Homeland Security officials said earlier this month that there was a 28 percent drop in the number of migrants encountered by Customs and Border Protection in June as Mexico cracked down on migrants trying to make their way to the U.S.

Stauffer added that it is likely the U.S. will see an uptick in the number of Unaccompanied Alien Children referrals made to the HHS in the fall, based on historical trends.

About 40,900 migrant children have been taken into custody this year through April 30, a 57 percent increase over last year, according to the HHS.

'Continuing the resistance'

Dream Action Oklahoma, which helped organize the demonstration of more than 400 people in Lawton, Oklahoma, last weekend to protest plans to use the base, is viewing this as a victory but is remaining vigilant.

"The organizing coalition is continuing the resistance of child imprisonment in Oklahoma," the group said in a statement.

The controversy around Fort Sill is not new. The base was used to house migrant children during the Obama administration as well.

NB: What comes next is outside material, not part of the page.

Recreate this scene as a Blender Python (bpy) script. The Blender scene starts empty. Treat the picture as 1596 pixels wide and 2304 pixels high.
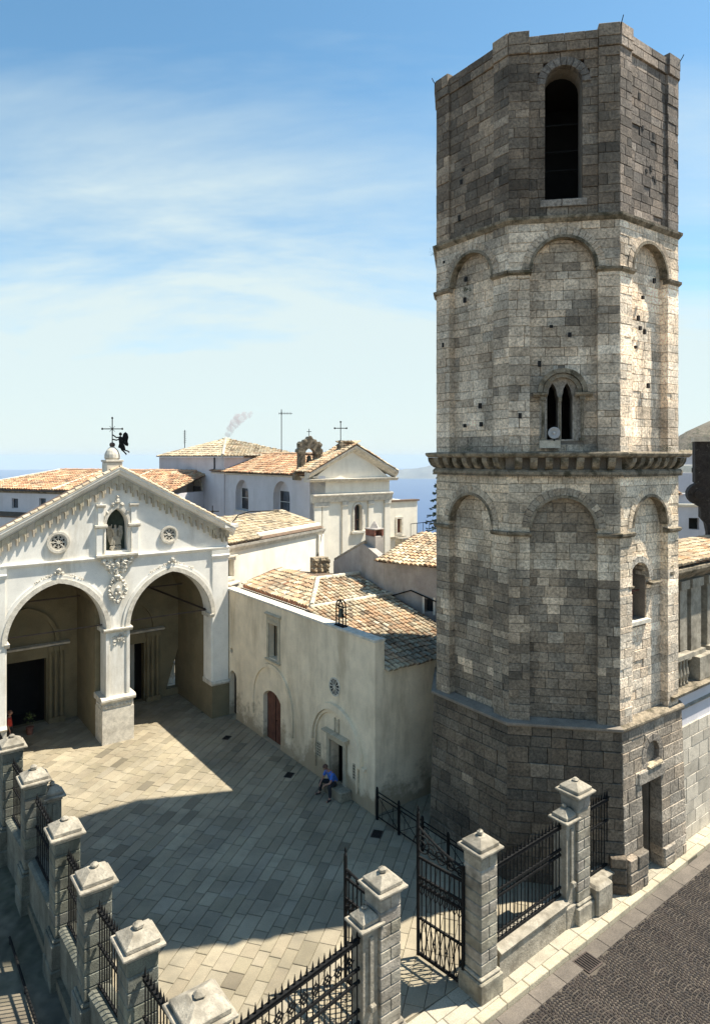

In 2014, Sens. James Inhome and James Lankford, both R-Okla., had criticized the Obama administration for its use of Fort Sill. However, Inhofe and Lankford are in support of the base’s use under the Trump administration.

Lankford told NBC News that he was in fact happy with the quality of care at Fort Sill during the Obama administration and is confident that the quality of care will be just as high under the Trump administration.

“I don't remember a single protest during the Obama administration when President Obama used Fort Sill, and we housed a thousand people that were there at the time," he said. "They were extremely well taken care of. It was a good facility, and it was set up well for that.”

In June, California congresswoman Judy Chu proposed an amendment to H.R. 3401, the supplemental border appropriations bill, to prohibit any funds from the bill from being used to operate Fort Sill, but her amendment was ruled not in order.

Chu said that Congress had to apologize for its shameful period of Japanese internment, and that it may well be the case that one day the U.S. will have to apologize for its treatment of Central American refugees.

“After all, there are still children who are separated from their parents, and they might never get together with their parents, they may not be able to trace them to even know where they are, especially if those parents were deported to another country,” Chu said.

Chu argues that instead of contracting jails and military bases to detain child asylum-seekers, the government should be placing children in the care of detention alternatives.

"They're being held in these facilities, but they are not criminals," said Chu. "And the only purpose is to have them stay somewhere before they have a hearing.”

For Ina, the work continues. She teams up with her fellow activists from Tsuru For Solidarity, which helped organize the demonstrations outside Fort Sill in July.

During the period of Japanese internment, Ina’s parents were sent to the Tule Lake Segregation Center, a maximum security camp where Ina was born. Soon after, Ina and her mother and brother were separated from her father and moved to the Crystal City Alien Enemy Detention Facility in Texas.

In front of the gate at Fort Sill, Ina wore a black T-shirt with bright red text, reading “STOP REPEATING HISTORY!” and below it, “NEVER AGAIN IS NOW.”